Ia meyakini kenaikan laju impor tidak akan memicu pelebaran defisit neraca transaksi berjalan Indonesia. Impor barang modal lebih banyak diperankan investasi swasta ketimbang dari pemerintah melalui anggaran negara.

"Tidak langsung buat defisit kok. Ini berarti naiknya bukan karena impor untuk belanja pemerintah. Tapi impor untuk investasi swasta," cetus Bambang.

Sebelumnya, Kepala Badan Pusat Statistik (BPS), Suryamin mengungkapkan realisasi ekspor pada periode November sebesar US$ 11,16 miliar atau turun 7,91 persen dibanding Oktober tahun ini sebesar US$ 13,54 miliar. Sedangkan dibanding November 2014, pencapaian ekspor di bulan kesebelas turun 17,58 persen.

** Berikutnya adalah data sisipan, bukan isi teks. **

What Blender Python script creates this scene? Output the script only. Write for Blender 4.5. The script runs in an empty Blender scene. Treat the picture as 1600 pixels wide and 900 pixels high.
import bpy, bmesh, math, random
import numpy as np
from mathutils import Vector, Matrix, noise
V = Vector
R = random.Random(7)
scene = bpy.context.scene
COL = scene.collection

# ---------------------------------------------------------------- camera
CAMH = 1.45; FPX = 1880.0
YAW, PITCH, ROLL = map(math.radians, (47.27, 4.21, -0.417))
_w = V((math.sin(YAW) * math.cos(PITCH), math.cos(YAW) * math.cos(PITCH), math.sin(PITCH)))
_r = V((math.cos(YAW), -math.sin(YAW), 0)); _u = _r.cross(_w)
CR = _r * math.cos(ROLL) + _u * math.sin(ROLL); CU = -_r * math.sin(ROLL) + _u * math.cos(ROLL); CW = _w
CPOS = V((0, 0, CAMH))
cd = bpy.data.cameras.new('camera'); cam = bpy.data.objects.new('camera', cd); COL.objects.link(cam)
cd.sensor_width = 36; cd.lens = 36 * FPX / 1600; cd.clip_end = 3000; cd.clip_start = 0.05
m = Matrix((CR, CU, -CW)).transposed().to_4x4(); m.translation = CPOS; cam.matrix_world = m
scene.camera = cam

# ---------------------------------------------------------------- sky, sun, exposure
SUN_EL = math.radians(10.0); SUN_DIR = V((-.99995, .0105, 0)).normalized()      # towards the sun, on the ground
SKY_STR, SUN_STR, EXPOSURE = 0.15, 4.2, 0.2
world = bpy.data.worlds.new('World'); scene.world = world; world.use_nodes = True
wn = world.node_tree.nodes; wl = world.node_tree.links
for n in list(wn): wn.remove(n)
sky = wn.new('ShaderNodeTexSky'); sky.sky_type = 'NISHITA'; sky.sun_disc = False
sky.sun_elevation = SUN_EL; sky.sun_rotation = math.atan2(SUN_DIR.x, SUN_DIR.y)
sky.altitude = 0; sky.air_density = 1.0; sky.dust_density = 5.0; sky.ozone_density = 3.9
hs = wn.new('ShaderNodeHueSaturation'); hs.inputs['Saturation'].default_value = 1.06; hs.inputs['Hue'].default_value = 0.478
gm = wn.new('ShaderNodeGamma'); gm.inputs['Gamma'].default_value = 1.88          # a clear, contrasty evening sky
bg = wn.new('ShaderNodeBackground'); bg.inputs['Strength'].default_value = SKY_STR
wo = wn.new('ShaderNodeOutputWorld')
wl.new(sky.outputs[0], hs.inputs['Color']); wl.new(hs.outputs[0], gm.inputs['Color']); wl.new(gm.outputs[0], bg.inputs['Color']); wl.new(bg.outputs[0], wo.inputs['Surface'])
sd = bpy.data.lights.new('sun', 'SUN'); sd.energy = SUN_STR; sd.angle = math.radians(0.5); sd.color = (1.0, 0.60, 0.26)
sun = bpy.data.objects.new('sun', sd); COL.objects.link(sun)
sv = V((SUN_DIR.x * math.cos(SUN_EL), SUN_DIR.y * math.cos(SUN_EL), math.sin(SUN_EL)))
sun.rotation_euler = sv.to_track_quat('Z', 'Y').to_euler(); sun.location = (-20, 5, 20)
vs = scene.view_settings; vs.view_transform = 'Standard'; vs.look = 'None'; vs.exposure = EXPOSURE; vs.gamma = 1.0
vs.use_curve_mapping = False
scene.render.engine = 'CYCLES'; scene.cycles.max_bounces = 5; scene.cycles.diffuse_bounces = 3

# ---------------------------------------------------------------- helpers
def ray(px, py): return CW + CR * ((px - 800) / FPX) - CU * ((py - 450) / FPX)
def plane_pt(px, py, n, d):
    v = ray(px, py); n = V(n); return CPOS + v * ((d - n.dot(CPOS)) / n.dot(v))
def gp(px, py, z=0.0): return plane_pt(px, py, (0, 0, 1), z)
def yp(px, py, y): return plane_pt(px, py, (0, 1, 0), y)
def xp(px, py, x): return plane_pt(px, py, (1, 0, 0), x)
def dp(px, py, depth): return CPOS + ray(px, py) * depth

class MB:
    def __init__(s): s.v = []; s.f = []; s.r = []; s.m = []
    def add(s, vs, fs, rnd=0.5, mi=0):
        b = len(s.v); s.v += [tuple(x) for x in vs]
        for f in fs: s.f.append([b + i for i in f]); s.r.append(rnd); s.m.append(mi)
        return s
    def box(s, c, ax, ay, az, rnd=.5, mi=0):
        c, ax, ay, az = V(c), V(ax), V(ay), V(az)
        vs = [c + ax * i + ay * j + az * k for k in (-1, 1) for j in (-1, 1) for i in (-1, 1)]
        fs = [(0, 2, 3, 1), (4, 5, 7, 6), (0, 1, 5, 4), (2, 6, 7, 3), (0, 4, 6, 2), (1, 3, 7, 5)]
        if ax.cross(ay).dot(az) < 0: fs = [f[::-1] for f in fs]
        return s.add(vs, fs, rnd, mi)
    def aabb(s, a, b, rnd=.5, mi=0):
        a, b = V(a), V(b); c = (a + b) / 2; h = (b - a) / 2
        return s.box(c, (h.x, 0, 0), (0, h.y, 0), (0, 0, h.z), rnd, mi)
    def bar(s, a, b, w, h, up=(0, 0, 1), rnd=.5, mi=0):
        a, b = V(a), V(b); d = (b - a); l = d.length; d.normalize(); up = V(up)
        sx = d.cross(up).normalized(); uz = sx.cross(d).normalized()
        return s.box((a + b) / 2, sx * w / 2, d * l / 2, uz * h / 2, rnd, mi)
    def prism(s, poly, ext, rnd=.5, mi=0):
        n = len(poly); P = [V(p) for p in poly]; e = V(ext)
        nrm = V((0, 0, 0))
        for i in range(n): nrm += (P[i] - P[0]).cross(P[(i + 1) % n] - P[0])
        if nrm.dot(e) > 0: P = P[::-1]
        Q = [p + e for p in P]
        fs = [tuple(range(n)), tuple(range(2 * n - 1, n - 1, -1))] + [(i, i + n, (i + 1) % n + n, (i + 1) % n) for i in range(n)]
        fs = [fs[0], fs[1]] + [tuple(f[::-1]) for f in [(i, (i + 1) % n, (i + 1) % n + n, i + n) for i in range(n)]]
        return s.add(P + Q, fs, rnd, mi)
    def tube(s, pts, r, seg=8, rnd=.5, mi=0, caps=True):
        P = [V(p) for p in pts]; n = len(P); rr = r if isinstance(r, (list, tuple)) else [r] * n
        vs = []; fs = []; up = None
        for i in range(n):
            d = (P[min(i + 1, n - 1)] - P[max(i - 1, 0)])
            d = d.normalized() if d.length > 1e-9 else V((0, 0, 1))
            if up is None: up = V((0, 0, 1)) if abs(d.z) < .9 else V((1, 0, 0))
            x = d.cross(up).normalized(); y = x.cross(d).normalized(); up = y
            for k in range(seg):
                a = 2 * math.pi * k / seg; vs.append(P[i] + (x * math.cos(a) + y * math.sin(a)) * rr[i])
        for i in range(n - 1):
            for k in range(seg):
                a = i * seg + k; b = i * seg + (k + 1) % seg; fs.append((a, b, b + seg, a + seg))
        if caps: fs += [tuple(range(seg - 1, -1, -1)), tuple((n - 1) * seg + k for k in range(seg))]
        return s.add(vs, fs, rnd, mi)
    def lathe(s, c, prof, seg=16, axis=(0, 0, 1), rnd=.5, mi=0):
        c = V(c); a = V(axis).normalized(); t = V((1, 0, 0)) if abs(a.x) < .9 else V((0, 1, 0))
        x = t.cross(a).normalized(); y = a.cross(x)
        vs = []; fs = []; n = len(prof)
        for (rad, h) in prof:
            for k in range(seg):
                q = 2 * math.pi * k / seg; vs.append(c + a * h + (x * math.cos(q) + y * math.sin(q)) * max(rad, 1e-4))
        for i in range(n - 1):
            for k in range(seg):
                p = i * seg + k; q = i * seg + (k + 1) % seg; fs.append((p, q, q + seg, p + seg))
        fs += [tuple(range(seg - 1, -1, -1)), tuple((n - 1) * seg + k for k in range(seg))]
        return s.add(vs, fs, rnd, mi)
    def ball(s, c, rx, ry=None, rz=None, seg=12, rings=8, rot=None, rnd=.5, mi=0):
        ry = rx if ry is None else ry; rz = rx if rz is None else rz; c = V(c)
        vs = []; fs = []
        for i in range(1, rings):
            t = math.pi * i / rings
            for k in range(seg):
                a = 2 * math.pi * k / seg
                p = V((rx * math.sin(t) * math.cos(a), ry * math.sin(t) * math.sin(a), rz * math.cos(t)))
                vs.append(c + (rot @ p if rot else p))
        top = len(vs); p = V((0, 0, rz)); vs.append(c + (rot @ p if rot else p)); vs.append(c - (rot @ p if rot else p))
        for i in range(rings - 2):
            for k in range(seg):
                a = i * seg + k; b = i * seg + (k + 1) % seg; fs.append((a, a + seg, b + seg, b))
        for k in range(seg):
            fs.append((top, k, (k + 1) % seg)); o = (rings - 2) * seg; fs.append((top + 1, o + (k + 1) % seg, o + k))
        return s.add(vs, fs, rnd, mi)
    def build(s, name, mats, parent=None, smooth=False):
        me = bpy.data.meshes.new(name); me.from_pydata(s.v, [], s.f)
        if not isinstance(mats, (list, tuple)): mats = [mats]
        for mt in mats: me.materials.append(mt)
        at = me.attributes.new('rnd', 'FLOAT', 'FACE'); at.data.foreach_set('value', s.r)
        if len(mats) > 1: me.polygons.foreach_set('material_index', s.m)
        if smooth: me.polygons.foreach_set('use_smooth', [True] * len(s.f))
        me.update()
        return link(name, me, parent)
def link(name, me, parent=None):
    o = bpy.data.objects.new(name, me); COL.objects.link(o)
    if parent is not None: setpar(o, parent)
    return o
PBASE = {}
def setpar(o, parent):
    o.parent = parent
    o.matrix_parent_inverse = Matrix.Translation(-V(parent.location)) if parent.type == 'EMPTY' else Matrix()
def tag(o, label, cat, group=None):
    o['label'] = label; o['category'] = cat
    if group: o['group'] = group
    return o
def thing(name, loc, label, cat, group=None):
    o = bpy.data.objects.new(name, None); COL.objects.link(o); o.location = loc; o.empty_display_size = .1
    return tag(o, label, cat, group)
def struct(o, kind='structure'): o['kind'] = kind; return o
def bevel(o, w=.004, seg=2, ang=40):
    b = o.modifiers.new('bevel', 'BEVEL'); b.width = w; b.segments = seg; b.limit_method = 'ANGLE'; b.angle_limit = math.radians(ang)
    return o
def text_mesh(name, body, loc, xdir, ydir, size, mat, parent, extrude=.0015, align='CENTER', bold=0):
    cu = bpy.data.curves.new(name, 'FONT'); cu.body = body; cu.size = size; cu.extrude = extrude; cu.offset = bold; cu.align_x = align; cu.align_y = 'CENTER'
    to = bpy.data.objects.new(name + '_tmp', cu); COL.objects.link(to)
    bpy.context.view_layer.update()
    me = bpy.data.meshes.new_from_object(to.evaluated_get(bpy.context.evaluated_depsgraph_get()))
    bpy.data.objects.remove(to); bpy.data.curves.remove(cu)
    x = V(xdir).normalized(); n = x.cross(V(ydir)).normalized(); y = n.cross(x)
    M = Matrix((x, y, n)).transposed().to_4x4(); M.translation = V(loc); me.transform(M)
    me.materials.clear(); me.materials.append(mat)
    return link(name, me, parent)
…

Sementara kinerja impor pada November ini sebesar US$ 11,51 miliar atau naik 3,61 persen dibanding bulan sebelumnya di 2015‎. Dibanding November tahun lalu sebesar US$ 14,04 miliar, pencapaian impor masih turun 18,03 persen.

"Nilai impor yang lebih tinggi dibanding ekspor pada bulan November, neraca perdagangan kita bulan kesebelas lalu defisit US$ 346,4 juta. Ini adalah pertama kalinya defisit di 2015, karena Januari-Oktober kita surplus terus," ucap Suryamin.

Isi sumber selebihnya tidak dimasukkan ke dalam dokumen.